■ Exercise requirements ■
Extract the lines that carry the string "scene" from the listing.

═══ Source excerpt ═══

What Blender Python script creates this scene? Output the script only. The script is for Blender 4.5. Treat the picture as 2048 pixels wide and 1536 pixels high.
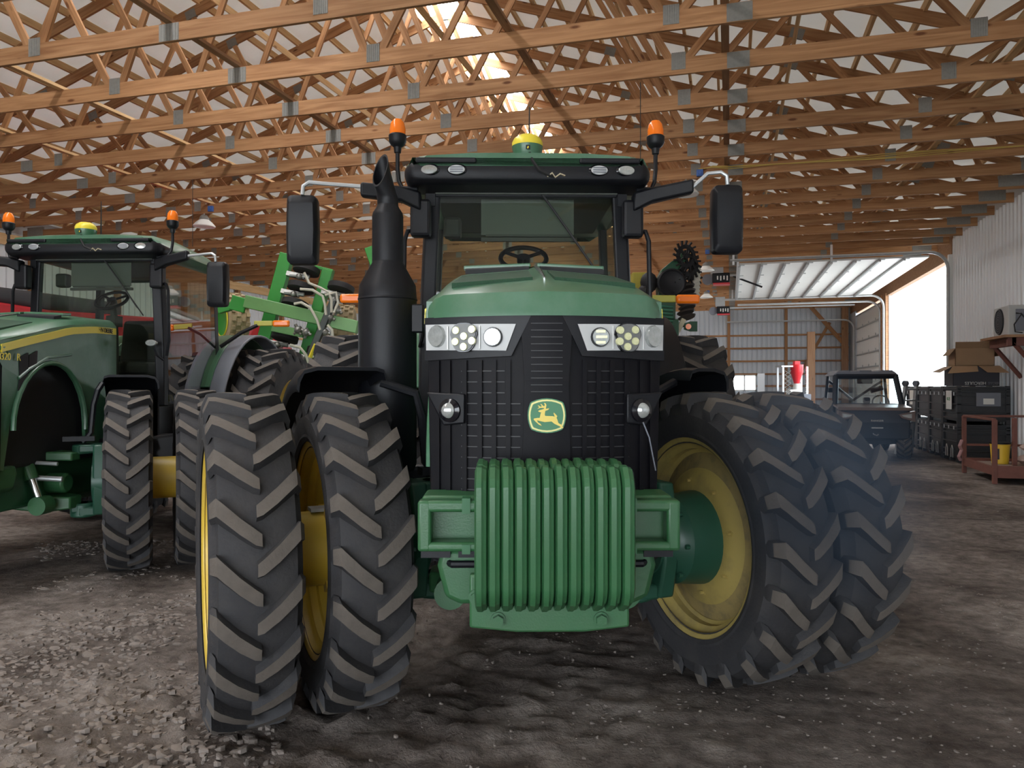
import bpy, bmesh, math, random
from mathutils import Vector, Matrix, noise
random.seed(7)
for o in list(bpy.data.objects): bpy.data.objects.remove(o, do_unlink=True)
scene = bpy.context.scene
COL = scene.collection
R = math.radians
PI = math.pi

# ------------------------------------------------------------------ camera, world, sun, exposure
CAM_YAW = R(15.8); FPX = 1540.0; EYE = 1.6; HORIZ = 772.0
cam_data = bpy.data.cameras.new('camera'); cam_data.sensor_width = 36.0
cam_data.lens = 36.0 * FPX / 2048.0; cam_data.clip_start = 0.05; cam_data.clip_end = 500
cam = bpy.data.objects.new('camera', cam_data); COL.objects.link(cam)
cam.location = (0, 0, EYE); cam.rotation_euler = (R(90.15), 0, CAM_YAW)
scene.camera = cam

world = bpy.data.worlds.new('overcast_sky'); scene.world = world; world.use_nodes = True
wn = world.node_tree.nodes; wl = world.node_tree.links
wn['Background'].inputs['Color'].default_value = (0.86, 0.93, 1.0, 1)
wn['Background'].inputs['Strength'].default_value = 7.0
sun_d = bpy.data.lights.new('sun', 'SUN'); sun_d.energy = 1.5; sun_d.angle = R(40); sun_d.color = (1, .97, .92)
sun = bpy.data.objects.new('sun', sun_d); COL.objects.link(sun); sun.rotation_euler = (R(50), 0, R(-40))
def portal(loc, rot, sx, sy):
    d = bpy.data.lights.new('portal', 'AREA'); d.shape = 'RECTANGLE'; d.size = sx; d.size_y = sy
    d.cycles.is_portal = True
    o = bpy.data.objects.new('daylight_portal', d); COL.objects.link(o); o.location = loc; o.rotation_euler = rot
vs = scene.view_settings
vs.view_transform = 'Standard'; vs.look = 'None'; vs.exposure = 0.50; vs.gamma = 1.0; vs.use_curve_mapping = False
scene.cycles.max_bounces = 10; scene.cycles.diffuse_bounces = 6; scene.cycles.glossy_bounces = 3
scene.cycles.transparent_max_bounces = 16; scene.cycles.sample_clamp_indirect = 6.0
scene.cycles.caustics_reflective = False; scene.cycles.caustics_refractive = False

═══

■ Complete response ■
What Blender Python script creates this scene? Output the script only. The script is for Blender 4.5. Treat the picture as 2048 pixels wide and 1536 pixels high.
scene = bpy.context.scene
COL = scene.collection
scene.camera = cam
world = bpy.data.worlds.new('overcast_sky'); scene.world = world; world.use_nodes = True
vs = scene.view_settings
scene.cycles.max_bounces = 10; scene.cycles.diffuse_bounces = 6; scene.cycles.glossy_bounces = 3
scene.cycles.transparent_max_bounces = 16; scene.cycles.sample_clamp_indirect = 6.0
scene.cycles.caustics_reflective = False; scene.cycles.caustics_refractive = False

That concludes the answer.